The Supreme Court determined that neither section of the Lanham Act provides an express statement of extraterritorial application. Rather, the sections simply prohibit use “in commerce” (“all commerce which may lawfully be regulated by Congress”) of protected trademarks when that use is “likely to cause confusion.” The Court determined that Abitron’s conduct (infringing use in commerce of Hetronic’s mark) provides the dividing line between foreign and domestic applications of §§ 1114(1)(a) and 1125(a)(1) of the Lanham Act and concluded that these sections of the Lanham Act are not extraterritorial.

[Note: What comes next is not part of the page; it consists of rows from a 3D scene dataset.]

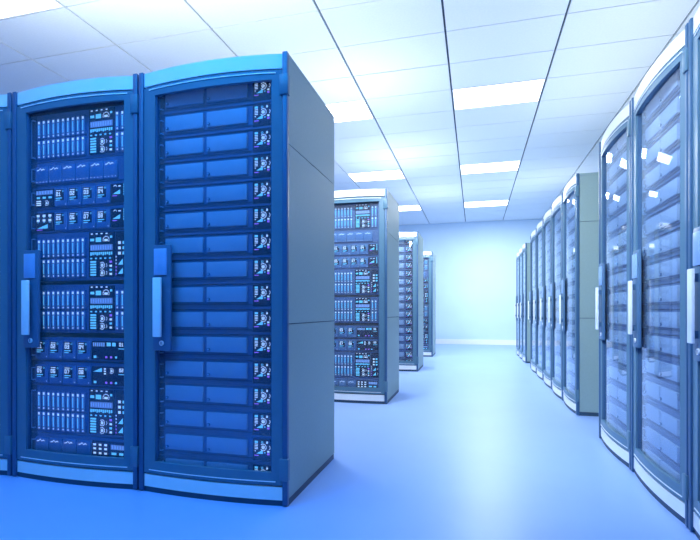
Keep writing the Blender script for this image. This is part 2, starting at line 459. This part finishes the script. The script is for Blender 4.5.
def drive_pulse(w):
    m = MB(); m.box(0.001, w-.002, SY-.009, SY+.002, .012, .100, 'blade', bev=.0015)
    y = SY-.0102
    pts = [(.14,.080),(.28,.082),(.40,.090),(.50,.080),(.62,.086),(.72,.082)]
    for a, c in zip(pts[:-1], pts[1:]):
        m.poly([(a[0]*w, a[1]-.002), (c[0]*w, c[1]-.002), (c[0]*w, c[1]+.0025), (a[0]*w, a[1]+.0025)], y, 'white')
    for i in range(4): m.quad((.12+.24*i)*w, (.17+.24*i)*w, .018, .022, y, 'white')
    return m.mesh('drive_bay')
def drive_number(text, w):
    m = MB(); m.box(0.001, w-.002, SY-.009, SY+.002, .012, .104, 'blade', bev=.0015)
    y = SY-.0102
    m.quad(.10*w, .72*w, .042, .098, y, 'screen'); y -= .0006
    digits(m, text, .16*w, .084, .0042, y); m.quad(.16*w, .52*w, .089, .093, y, 'white')
    m.ring(.66*w, .088, .006, .003, y, 'cyan', 0, 360, 5)
    m.quad(.14*w, .60*w, .050, .055, y, 'cyan'); m.quad(.14*w, .45*w, .041, .045, y, 'cyan'); m.quad(.84*w, .89*w, .018, .022, y, 'white')
    return m.mesh('drive_bay')
def plate(x0, x1, z0=.012, z1=.104): 
    m = MB(); m.box(x0, x1-.002, SY-.008, SY+.002, z0, z1, 'screen'); return m
DW = .0852
pulse_mesh = drive_pulse(DW)
num_mesh = {t: drive_number(t, .086) for t in ('01','02','03','04','05','06','07','08')}
YS = SY-.0092
def panel(root, x0, x1, draw):
    cp = obj('control_panel', plate(x0, x1), root, label='dark panel with lit symbols')
    m = MB(); draw(m, x0, x1-.002); obj('lit_symbols', m, cp)
def draw_display(m, a, c):
    w = c-a; m.quad(a+.04*w, c-.04*w, .076, .098, YS, 'display')
    for i in range(6): m.quad(a+(.08+.15*i)*w, a+(.15+.15*i)*w, .079, .095, YS-.0004, 'grey')
    for i in range(3): m.quad(a+(.08+.32*i)*w, a+(.26+.32*i)*w, .056, .066, YS, 'cyan')
    for i in range(3): m.quad(a+.06*w, a+.32*w, .020+.010*i, .026+.010*i, YS, 'white')
    gauge(m, a+.62*w, .032, .014, YS)
def draw_icons(m, a, c):
    w = c-a
    for i in range(3):
        for z in (.084, .060):
            m.quad(a+(.08+.32*i)*w, a+(.24+.32*i)*w, z, z+.012, YS, 'white'); m.quad(a+(.11+.32*i)*w, a+(.21+.32*i)*w, z-.006, z-.003, YS, 'cyan')
    wedge(m, a+.10*w, a+.68*w, .024, .046, YS); m.quad(a+.08*w, a+.4*w, .015, .019, YS, 'magenta')
def draw_chart(m, a, c):
    w = c-a; m.ring(a+.30*w, .088, .010, .004, YS, 'white', 0, 180, 5); m.quad(a+.5*w, a+.66*w, .088, .094, YS, 'white')
    wedge(m, a+.12*w, a+.62*w, .052, .074, YS); m.quad(a+.12*w, a+.42*w, .042, .046, YS, 'magenta')
    for i in range(5): m.quad(a+.82*w, a+.94*w, .046+.012*i, .053+.012*i, YS, 'cyan')
def draw_bars(m, a, c):
    w = c-a
    for i in range(6): m.quad(a+(.04+.06*i)*w, a+(.08+.06*i)*w, .078, .098, YS, 'grey')
    m.quad(a+.44*w, a+.56*w, .080, .098, YS, 'cyan'); m.quad(a+.60*w, a+.70*w, .080, .098, YS, 'cyan')
    digits(m, '01', a+.80*w, .098, .0036, YS); m.quad(a+.78*w, a+.96*w, .066, .070, YS, 'cyan')
    m.quad(a+.06*w, a+.14*w, .020, .032, YS, 'cyan')
    for i, cl in enumerate(('magenta','magenta','cyan')): m.quad(a+(.40+.14*i)*w, a+(.46+.14*i)*w, .020, .030, YS, cl)
def draw_gauge(m, a, c):
    w = c-a; wedge(m, a+.04*w, a+.30*w, .078, .098, YS); gauge(m, a+.58*w, .084, .014, YS)
    for i in range(3): m.quad(a+.36*w, a+.42*w, .066+.012*i, .073+.012*i, YS, 'white')
    digits(m, '02', a+.80*w, .098, .0036, YS); m.quad(a+.78*w, a+.96*w, .066, .070, YS, 'cyan')
    m.quad(a+.06*w, a+.14*w, .020, .032, YS, 'cyan')
    for i, cl in enumerate(('magenta','magenta','cyan')): m.quad(a+(.40+.14*i)*w, a+(.46+.14*i)*w, .020, .030, YS, cl)
def draw_lastrow(m, a, c):
    w = c-a
    for i in range(3):
        for z in (.082, .062, .040): m.quad(a+(.05+.16*i)*w, a+(.13+.16*i)*w, z, z+.010, YS, 'white')
    m.quad(a+.56*w, c-.03*w, .068, .092, YS, 'display'); [m.quad(a+(.59+.075*i)*w, a+(.63+.075*i)*w, .071, .089, YS-.0004, 'grey') for i in range(5)]; m.quad(a+.58*w, a+.72*w, .042, .054, YS, 'cyan'); m.quad(a+.80*w, a+.92*w, .042, .054, YS, 'cyan')
def drive_server(kind):
    root = empty('drive_server')
    obj('chassis', chassis(.122, False), root)
    if kind == 'pulse6':
        for i in range(6): obj('drive_bay', pulse_mesh, root, (-.2727+DW*i, 0, 0))
    elif kind in ('numA', 'numB'):
        panel(root, -.2727, -.152, draw_display if kind == 'numA' else draw_icons)
        for i in range(4): obj('drive_bay', num_mesh['%02d' % (i+1+(4 if kind == 'numB' else 0))], root, (-.151+.0865*i, 0, 0))
        panel(root, .196, .290, draw_chart)
    elif kind in ('numC', 'numD'):
        for i in range(4): obj('drive_bay', num_mesh['%02d' % (i+1+(4 if kind == 'numD' else 0))], root, (-.2727+.088*i, 0, 0))
        panel(root, .083, .290, draw_bars if kind == 'numC' else draw_gauge)
    else:
        for i in range(4): obj('drive_bay', pulse_mesh, root, (-.2727+.088*i, 0, 0))
        panel(root, .083, .290, draw_lastrow)
    obj('pull_bracket', bracket(U), root)
    return root

rack0 = build_rack()
drawer0 = drawer_server()
H2 = 0.249; U2 = 0.122
BLAYOUT = [  # prototype key, base z (rack B style, top to bottom)
 ('blade', 1.636), ('pulse6', 1.513), ('numA', 1.390), ('numB', 1.267), ('bladeP', 1.017), ('blade', .750),
 ('numC', .607), ('numD', .480), ('bladeP', .229), ('last', .106)]
protos = {'drawer': drawer0, 'blade': blade_server(H2), 'bladeP': blade_server(H2, 'panel')}
for k in ('pulse6', 'numA', 'numB', 'numC', 'numD', 'last'): protos[k] = drive_server(k)
proto_used = set(); rack_used = []
ORD = ['topmost', 'second', 'third', 'fourth', 'fifth', 'sixth', 'seventh', 'eighth', 'ninth', 'tenth', 'eleventh',
       'twelfth', 'thirteenth', 'fourteenth', 'fifteenth', 'lowest']
BTXT = ['topmost blade server, with lit screen,', 'slim server with six pulse-marked bays', 'upper server with bays numbered 01 to 04 and display',
        'upper server with bays numbered 05 to 08 and icons', 'second blade server from the top', 'third blade server from the top',
        'lower numbered-bay server with bar display and tiny lights,', 'lower numbered-bay server with wedge and gauge panel,', 'lowest blade server', 'lowest server, with four pulse-marked bays,']

def place_rack(x, y, rz, sx, label, short, kind, group):
    if rack_used: r = copy_tree(rack0)
    else: r = rack0; rack_used.append(1)
    r.location = (x, y, 0); r.rotation_euler = (0, 0, rz); r.scale = (sx, 1, 1)
    tag(r, label, 'server rack', group)
    def put(key, z, lab):
        if key in proto_used: s = copy_tree(protos[key])
        else: s = protos[key]; proto_used.add(key)
        s.location = (x, y, z); s.rotation_euler = (0, 0, rz); s.scale = (sx, 1, 1)
        tag(s, lab, 'server', 'servers in the ' + short)
    if kind == 'drawer':
        for k in range(16):
            z = 1.793 - .104 - U*(k-1)
            word = ORD[k] if k in (0, 15) else ORD[k] + ' from top'
            put('drawer', z, 'two-drawer server, %s, in the %s' % (word, short))
    elif kind == 'mixed':
        for (key, z), t in zip(BLAYOUT, BTXT): put(key, z, '%s in the %s' % (t, short))

GL, GR = 'server racks in rows left of the aisle', 'server racks along the right side of the aisle'
place_rack(-1.1765, 1.948, 0, 1, 'deep blue rack of two-drawer servers, nearest the aisle, with grey side panel', 'near blue rack with side panel', 'drawer', GL)
place_rack(-1.9485, 1.948, 0, 1, 'deep blue rack of lit blades and numbered drive bays beside the drawer rack', 'near blue blade rack', 'mixed', GL)
place_rack(-2.7205, 1.948, 0, 1, 'deep blue rack cut off by the left edge of the picture', 'rack cut by left picture edge', 'drawer', GL)
place_rack(-1.168, 4.336, 0, 1, 'steel-blue rack of lit blades with white bands, directly behind the near blue racks', 'second left row rack', 'mixed', GL)
place_rack(-1.167, 6.81, 0, 1, 'steel-blue rack partly hidden in the third row, left of the aisle', 'third left row rack', 'drawer', GL)
place_rack(-1.158, 9.114, 0, 1, 'small farthest left rack before the back wall', 'farthest left rack', 'mixed', GL)
RP = -math.pi/2
def right(y0, y1, label, short, x=.822):
    w = y1-y0; place_rack(x, (y0+y1)/2, RP, (w-.010)/W, label, short, 'drawer', GR)
right(1.435, 2.146, 'glass-doored rack cut off by the right edge of the picture', 'right edge rack')
right(2.146, 2.858, 'large glass-doored rack with bright handle, nearest wholly visible on the right', 'large right glass rack')
right(2.858, 3.540, 'narrower looking glass-doored rack just beyond the large right one', 'second right glass rack')
for i, (lab, sh) in enumerate((
    ('grey rack with exposed side panel, first of five joined right racks', 'right rack with side panel'),
    ('second of the five joined racks beyond the gap on the right', 'second of five joined racks'),
    ('middle one of the five joined racks beyond the gap on the right', 'middle of five joined racks'),
    ('fourth of the five joined racks beyond the gap on the right', 'fourth of five joined racks'),
    ('last of the five joined racks beyond the gap on the right', 'last of five joined racks'))):
    right(4.262+.676*i, 4.262+.676*(i+1), lab, sh)
for i, (lab, sh) in enumerate((
    ('nearest of the three small far racks at the right end of the aisle', 'nearest small far right rack'),
    ('middle of the three small far racks at the right end of the aisle', 'middle small far right rack'),
    ('farthest right rack, last before the back wall', 'farthest right rack'))):
    right(8.36+.60*i, 8.36+.60*(i+1), lab, sh)
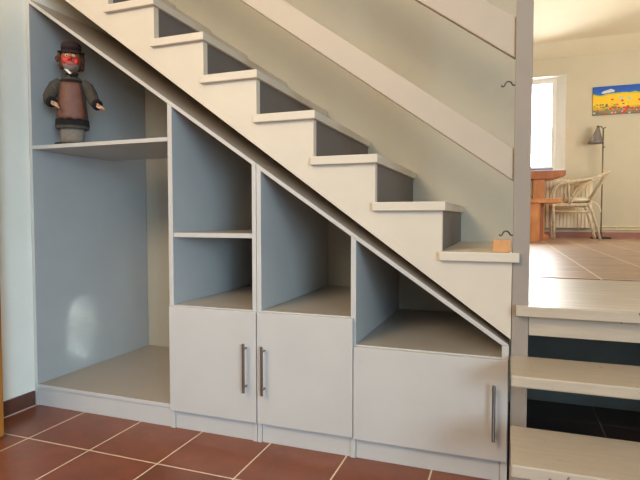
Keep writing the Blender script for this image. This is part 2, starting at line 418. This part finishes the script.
# ------------------------------------------------------------------ small things on the stairs
bm = B(2.040, 2.100, .002, .042, .8165, .8595)
o = link('wooden_block', bm, M['block'], bevel=.003, seg=3)
tag(o, 'small orange wooden block on the lowest cream tread against the post', 'block')
def hook(name, z, label):
    bm = bmesh.new()
    p = [(2.062, .03, z-.001), (2.062, .03, z-.005), (2.066, .03, z-.007), (2.070, .03, z-.004)]
    p += bez((2.072, .03, z), (2.075, .03, z+.013), (2.092, .03, z+.013), (2.095, .03, z), 10)
    p += [(2.098, .03, z-.004), (2.1055, .03, z-.004)]
    tube(bm, p, .0026, 8)
    o = link(name, bm, M['iron'], smooth=True)
    return tag(o, label, 'hook', 'hooks on the newel post')
hook('metal_hook', 1.400, 'small dark metal hook on the post between the two guard boards')
hook('metal_hook', .880, 'small dark metal hook on the post just above the wooden block')

# ------------------------------------------------------------------ clown puppet on the upper shelf
PZ = 1.2900
pu = thing('clown_figure', 'clown figure in brown hat and leather apron standing on the top left shelf', 'figurine', (.074, .080, PZ))
def pp(name, bm, m, parent=None, smooth=True, **k):
    o = link(name, bm, m, parent or pu, smooth=smooth, **k); return o
# local coordinates, front = -y, total height .53
bm = loft(bmesh.new(), [(0, 0, 0, .088, .062), (0, 0, .009, .088, .062), (0, 0, .012, .084, .058)], 32)
pp('base', bm, M['black'], smooth=False)
# body: coat and trousers as one lofted body with separate shell parts
bm = loft(bmesh.new(), [(0, 0, .010, .056, .036), (0, 0, .03, .057, .040), (0, 0, .09, .060, .042), (0, 0, .12, .058, .042)], 24)
pp('trousers', bm, M['trouser'])
secs = [(0, 0, .082, .079, .056), (0, 0, .088, .082, .058), (0, 0, .13, .078, .056), (0, 0, .20, .070, .052), (0, 0, .27, .068, .049), (0, 0, .315, .066, .044), (0, 0, .338, .046, .034), (0, 0, .352, .026, .024), (0, 0, .362, .022, .022)]
coat = pp('coat', loft(bmesh.new(), secs, 28), M['coat'])
pp('coat_hem', loft(bmesh.new(), [(0, 0, .098, .0835, .0595), (0, 0, .130, .081, .0585)], 28, False), M['dark_cloth'], coat)
pp('belt', loft(bmesh.new(), [(0, 0, .312, .0675, .0465), (0, 0, .328, .056, .042)], 28, False), M['dark_cloth'], coat)
# apron: curved sheet hugging the front
bm = bmesh.new(); rows = []
for i in range(13):
    t = i/12; z = .128 + t*.182
    rx = .088 - .016*t; ry = .066 - .012*t; half = (.98 - .28*t)
    if i < 2: half -= .12*(2-i)
    rows.append([bm.verts.new((rx*math.sin(half*(2*j/10-1)), -ry*math.cos(half*(2*j/10-1)), z + .004*math.sin(j*1.7)*(1-t))) for j in range(11)])
for a, b in zip(rows, rows[1:]):
    for j in range(10): bm.faces.new((a[j], a[j+1], b[j+1], b[j]))
ap = pp('apron', bm, M['leather']); s = ap.modifiers.new('thick', 'SOLIDIFY'); s.thickness = .004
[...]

Justice Sotomayor, in a concurring opinion joined by 3 other justices, disagreed with the majority’s application of the two-step framework and argued that the focus of the Lanham Act is to prevent U.S. consumer confusion, rather than a defendant’s conduct. Based on this reasoning, the Lanham Act could apply to foreign use if it caused confusion in the U.S. However, the majority rejected this view and cautioned that domestic application of a statute where foreign conduct is implicated likely negates a presumption against extraterritoriality and threatens “international discord.”
The U.S. Supreme Court’s decision that federal trademark law cannot be applied to foreign conduct creates new obstacles for American brand owners seeking to curtail infringement and counterfeiting and leaves open many questions, including what counts as domestic use in commerce, for lower courts to address.